It was a small moment, really.
An elevator conversation – one of those accidental pauses between the day’s rush.
We discovered we both love baking and crafts, and for a moment, the office walls didn’t feel so gray. She smiled but then said something that lingered with me:
“I love doing those things, but sometimes I feel like I’m being unproductive.”
That word – unproductive – stayed with me.
We live in a world that measures worth in output. If it doesn’t make money, move numbers, or fit neatly into a calendar block, it’s labeled a waste of time. But anything that fills your soul is never a waste of time.
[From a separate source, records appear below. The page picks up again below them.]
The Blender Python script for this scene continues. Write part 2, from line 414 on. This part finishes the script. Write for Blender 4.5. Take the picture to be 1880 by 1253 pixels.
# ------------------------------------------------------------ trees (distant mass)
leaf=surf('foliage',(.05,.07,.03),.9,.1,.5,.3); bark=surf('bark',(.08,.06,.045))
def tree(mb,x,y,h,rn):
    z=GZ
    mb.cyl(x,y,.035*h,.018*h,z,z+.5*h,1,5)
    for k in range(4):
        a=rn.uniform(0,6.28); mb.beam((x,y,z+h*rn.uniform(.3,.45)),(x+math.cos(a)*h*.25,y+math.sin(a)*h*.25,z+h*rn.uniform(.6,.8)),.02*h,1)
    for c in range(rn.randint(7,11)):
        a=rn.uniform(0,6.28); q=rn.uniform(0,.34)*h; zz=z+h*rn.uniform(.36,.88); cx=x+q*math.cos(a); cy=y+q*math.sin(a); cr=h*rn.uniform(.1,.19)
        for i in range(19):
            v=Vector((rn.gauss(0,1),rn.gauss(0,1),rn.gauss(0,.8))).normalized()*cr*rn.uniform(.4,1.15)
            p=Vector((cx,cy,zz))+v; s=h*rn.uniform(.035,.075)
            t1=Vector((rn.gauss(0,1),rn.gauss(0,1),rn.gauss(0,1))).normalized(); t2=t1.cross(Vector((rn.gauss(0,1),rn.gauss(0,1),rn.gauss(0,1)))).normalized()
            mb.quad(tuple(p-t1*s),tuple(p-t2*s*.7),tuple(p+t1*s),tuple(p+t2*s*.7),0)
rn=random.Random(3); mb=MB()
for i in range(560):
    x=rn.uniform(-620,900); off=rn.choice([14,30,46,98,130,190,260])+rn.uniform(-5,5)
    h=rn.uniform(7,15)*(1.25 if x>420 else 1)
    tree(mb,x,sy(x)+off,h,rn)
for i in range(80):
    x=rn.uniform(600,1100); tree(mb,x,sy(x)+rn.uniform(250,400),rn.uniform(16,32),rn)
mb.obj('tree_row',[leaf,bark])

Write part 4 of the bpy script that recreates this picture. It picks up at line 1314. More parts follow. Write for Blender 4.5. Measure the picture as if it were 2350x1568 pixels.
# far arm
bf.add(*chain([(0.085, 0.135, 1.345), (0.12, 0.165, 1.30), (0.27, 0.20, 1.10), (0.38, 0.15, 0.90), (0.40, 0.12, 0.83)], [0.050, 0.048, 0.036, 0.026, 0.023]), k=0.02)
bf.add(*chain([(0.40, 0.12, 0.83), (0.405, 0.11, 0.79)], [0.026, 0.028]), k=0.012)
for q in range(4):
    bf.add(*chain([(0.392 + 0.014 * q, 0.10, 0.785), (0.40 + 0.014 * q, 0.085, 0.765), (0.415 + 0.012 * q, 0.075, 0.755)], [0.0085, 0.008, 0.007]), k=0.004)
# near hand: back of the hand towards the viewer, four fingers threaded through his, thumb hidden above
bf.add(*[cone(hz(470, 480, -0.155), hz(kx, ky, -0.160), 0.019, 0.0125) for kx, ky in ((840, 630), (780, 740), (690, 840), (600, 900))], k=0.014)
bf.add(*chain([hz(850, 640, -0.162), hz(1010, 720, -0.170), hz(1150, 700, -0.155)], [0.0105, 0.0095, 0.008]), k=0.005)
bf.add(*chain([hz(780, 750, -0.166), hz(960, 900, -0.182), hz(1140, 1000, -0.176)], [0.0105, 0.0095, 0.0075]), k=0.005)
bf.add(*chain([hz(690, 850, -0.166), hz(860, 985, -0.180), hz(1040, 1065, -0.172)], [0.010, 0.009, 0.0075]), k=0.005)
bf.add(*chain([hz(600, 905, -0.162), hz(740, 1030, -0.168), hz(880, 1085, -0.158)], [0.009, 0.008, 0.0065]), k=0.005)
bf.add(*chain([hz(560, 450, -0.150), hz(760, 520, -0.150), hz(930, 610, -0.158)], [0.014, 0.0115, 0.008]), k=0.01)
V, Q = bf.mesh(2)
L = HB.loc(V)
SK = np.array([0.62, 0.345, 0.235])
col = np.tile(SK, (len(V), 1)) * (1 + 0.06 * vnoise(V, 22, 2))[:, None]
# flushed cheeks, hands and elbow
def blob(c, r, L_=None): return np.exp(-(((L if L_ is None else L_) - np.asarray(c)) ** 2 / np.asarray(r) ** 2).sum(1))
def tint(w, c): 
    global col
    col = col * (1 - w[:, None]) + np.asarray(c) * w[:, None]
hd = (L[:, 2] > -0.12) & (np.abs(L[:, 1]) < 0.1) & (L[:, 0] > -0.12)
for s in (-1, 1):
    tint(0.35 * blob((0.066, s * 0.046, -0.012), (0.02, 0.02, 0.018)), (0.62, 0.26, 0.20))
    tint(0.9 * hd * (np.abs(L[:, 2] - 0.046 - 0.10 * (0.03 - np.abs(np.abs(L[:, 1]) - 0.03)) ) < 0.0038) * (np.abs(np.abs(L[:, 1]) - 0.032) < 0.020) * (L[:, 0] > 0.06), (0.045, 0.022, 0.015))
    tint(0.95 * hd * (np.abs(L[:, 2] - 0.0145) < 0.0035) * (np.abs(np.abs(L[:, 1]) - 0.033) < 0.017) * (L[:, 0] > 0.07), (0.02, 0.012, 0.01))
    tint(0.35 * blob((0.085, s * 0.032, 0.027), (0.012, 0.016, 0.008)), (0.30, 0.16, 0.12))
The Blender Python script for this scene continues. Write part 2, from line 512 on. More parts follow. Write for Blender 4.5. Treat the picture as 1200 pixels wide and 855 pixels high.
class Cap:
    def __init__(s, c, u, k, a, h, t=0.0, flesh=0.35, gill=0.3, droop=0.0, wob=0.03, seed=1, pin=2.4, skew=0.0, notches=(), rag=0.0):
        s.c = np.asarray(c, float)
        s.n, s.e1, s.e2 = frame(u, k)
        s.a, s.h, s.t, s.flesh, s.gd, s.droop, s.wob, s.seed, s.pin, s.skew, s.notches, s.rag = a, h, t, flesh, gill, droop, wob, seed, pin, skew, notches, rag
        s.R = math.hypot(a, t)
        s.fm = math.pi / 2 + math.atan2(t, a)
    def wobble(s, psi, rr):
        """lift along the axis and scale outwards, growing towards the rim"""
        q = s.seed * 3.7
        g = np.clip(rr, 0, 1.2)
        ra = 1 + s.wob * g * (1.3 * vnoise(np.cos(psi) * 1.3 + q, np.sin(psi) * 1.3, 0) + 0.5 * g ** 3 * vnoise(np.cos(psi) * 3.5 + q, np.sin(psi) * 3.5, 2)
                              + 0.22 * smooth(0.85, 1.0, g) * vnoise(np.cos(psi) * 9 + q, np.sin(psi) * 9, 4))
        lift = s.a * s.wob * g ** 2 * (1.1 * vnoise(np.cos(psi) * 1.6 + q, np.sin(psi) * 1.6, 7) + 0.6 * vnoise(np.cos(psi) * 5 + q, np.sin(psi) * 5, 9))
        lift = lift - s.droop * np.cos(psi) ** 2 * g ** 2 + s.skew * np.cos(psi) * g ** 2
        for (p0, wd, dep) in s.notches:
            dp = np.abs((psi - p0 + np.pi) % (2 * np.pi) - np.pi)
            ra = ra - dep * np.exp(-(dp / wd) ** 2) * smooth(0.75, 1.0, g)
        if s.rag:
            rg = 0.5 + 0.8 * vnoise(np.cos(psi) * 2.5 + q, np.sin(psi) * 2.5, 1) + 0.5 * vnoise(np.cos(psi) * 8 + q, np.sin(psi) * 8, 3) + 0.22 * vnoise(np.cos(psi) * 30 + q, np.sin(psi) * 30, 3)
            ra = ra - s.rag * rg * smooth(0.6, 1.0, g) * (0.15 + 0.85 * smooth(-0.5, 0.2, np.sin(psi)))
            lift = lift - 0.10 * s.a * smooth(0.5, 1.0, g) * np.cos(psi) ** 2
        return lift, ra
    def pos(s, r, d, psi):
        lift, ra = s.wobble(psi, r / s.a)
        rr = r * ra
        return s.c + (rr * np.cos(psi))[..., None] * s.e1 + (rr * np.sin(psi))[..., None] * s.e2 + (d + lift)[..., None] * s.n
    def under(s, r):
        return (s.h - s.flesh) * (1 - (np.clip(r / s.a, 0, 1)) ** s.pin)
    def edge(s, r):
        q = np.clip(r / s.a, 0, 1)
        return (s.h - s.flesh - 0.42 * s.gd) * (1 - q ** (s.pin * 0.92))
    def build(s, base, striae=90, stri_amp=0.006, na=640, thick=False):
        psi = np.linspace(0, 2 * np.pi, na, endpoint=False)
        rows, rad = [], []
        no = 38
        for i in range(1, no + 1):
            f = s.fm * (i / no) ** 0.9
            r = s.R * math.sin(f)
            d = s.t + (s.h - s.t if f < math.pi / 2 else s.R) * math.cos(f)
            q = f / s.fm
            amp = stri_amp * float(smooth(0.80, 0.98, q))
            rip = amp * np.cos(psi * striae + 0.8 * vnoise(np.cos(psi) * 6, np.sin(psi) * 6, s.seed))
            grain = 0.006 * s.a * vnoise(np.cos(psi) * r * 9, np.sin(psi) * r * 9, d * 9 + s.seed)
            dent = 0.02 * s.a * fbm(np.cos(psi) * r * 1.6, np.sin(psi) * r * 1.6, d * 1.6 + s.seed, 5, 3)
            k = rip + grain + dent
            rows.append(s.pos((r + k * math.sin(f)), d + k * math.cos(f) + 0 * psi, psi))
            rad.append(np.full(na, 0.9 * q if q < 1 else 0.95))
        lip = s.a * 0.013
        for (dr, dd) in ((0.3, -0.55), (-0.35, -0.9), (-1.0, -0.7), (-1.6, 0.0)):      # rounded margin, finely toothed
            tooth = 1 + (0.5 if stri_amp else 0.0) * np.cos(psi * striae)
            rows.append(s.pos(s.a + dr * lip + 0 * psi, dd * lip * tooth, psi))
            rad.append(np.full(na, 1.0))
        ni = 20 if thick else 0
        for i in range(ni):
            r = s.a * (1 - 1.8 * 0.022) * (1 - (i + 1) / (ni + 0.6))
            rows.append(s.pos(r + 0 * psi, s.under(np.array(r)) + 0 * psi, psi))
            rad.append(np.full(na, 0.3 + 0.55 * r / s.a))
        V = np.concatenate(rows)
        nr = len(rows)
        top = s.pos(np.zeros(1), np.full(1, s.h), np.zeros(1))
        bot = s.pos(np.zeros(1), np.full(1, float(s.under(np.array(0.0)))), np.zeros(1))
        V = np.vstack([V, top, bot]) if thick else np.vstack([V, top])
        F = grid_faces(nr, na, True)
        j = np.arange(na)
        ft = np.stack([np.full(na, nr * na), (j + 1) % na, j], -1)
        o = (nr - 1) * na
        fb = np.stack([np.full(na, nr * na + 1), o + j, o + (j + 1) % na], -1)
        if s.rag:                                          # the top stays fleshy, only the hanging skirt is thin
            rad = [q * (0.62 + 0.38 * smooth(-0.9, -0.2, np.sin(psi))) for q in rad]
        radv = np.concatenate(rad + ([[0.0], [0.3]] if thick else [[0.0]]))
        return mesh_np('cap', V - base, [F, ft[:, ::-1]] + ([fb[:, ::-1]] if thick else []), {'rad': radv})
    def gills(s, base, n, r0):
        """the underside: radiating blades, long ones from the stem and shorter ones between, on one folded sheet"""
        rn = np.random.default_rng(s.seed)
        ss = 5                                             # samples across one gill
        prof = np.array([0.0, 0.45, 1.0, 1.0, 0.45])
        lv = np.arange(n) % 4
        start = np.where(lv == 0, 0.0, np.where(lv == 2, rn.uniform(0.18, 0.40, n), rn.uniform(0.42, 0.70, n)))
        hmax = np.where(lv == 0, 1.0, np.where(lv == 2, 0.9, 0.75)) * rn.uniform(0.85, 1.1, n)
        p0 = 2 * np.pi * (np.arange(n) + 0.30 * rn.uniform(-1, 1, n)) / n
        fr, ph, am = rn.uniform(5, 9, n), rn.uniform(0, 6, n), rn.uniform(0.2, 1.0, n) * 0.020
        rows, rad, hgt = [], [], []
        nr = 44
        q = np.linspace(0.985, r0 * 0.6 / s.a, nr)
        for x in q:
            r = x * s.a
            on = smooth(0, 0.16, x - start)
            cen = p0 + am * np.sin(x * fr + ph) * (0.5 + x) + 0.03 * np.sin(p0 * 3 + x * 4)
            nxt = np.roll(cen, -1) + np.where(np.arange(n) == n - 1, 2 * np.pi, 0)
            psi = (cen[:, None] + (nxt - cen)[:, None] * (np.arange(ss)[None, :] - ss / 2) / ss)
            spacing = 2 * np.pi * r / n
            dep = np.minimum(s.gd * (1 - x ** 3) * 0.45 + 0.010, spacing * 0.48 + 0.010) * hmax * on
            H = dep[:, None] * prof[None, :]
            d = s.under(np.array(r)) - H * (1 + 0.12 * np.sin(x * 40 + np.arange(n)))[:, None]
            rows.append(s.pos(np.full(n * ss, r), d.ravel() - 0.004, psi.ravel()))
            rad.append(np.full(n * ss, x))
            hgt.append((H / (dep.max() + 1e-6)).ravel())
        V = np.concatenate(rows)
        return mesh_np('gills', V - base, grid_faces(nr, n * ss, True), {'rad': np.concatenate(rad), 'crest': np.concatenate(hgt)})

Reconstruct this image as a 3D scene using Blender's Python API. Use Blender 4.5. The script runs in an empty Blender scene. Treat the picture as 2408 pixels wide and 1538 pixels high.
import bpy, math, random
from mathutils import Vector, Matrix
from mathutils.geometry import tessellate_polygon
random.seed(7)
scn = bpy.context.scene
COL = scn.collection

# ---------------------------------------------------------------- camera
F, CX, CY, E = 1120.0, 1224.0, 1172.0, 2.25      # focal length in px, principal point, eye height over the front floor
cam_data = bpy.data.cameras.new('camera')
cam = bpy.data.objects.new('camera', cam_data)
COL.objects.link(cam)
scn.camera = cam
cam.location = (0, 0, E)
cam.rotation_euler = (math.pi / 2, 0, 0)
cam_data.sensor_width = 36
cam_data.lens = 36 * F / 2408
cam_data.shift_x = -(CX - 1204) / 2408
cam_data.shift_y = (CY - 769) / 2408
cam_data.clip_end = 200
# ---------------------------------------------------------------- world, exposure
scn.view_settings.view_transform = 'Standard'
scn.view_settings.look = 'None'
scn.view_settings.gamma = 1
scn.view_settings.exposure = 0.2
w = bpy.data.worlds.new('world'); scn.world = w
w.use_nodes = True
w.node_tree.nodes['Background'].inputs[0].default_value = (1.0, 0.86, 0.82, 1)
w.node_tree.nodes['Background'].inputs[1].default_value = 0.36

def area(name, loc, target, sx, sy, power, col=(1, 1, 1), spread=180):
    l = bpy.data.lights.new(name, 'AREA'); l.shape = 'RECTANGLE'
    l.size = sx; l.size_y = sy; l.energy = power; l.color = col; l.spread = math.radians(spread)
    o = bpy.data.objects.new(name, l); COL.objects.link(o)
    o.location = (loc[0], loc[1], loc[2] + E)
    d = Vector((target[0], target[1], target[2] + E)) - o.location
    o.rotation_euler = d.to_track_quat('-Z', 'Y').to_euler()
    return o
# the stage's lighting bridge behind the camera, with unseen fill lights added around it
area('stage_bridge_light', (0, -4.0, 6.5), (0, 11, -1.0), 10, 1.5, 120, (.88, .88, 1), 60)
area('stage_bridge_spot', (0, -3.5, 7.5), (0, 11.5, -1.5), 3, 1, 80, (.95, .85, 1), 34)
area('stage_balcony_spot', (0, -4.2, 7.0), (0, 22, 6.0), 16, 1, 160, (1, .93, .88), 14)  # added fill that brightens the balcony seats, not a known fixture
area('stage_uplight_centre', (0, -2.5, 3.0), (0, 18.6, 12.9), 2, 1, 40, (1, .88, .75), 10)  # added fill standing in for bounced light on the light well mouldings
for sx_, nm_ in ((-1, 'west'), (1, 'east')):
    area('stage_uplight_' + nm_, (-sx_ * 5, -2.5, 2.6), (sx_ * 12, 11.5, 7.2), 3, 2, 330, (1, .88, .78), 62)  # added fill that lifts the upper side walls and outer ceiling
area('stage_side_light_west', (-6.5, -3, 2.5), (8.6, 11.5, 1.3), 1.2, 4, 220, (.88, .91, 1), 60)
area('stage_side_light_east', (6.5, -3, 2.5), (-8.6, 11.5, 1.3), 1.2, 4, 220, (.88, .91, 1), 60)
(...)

I told her that when I’m at work, I give it my full attention. I show up, do my best, and pour my energy where it’s needed. But the moment I leave, I leave. I let work stay where it belongs. I’ve learned to immerse myself in my life – the quiet one that begins when the workday ends.

The truth is, it took me a long time to get here.
To let myself rest without guilt.
To bake a cake for the simple joy of watching it rise.
To sit in the garden without reaching for my phone.
To create something with my hands just because it makes me feel alive.
To listen to music without doing anything else.
To dance around the kitchen when no one’s watching.
To sing softly while washing dishes.
To read simply for the pleasure of reading – not to learn, not to achieve, but to feel.
The world has convinced us that joy must be earned, that peace is a reward, that rest must be justified. But what if those are the very things that keep us whole enough to show up again tomorrow?
Crafts, baking, dancing, singing, music, tending plants, reading, long walks, slow mornings – these are not distractions from life. They are life. They are the spaces where we remember who we are when we’re not performing.
So no, you are not being unproductive when you do something that nourishes you.
You are being present. You are being human.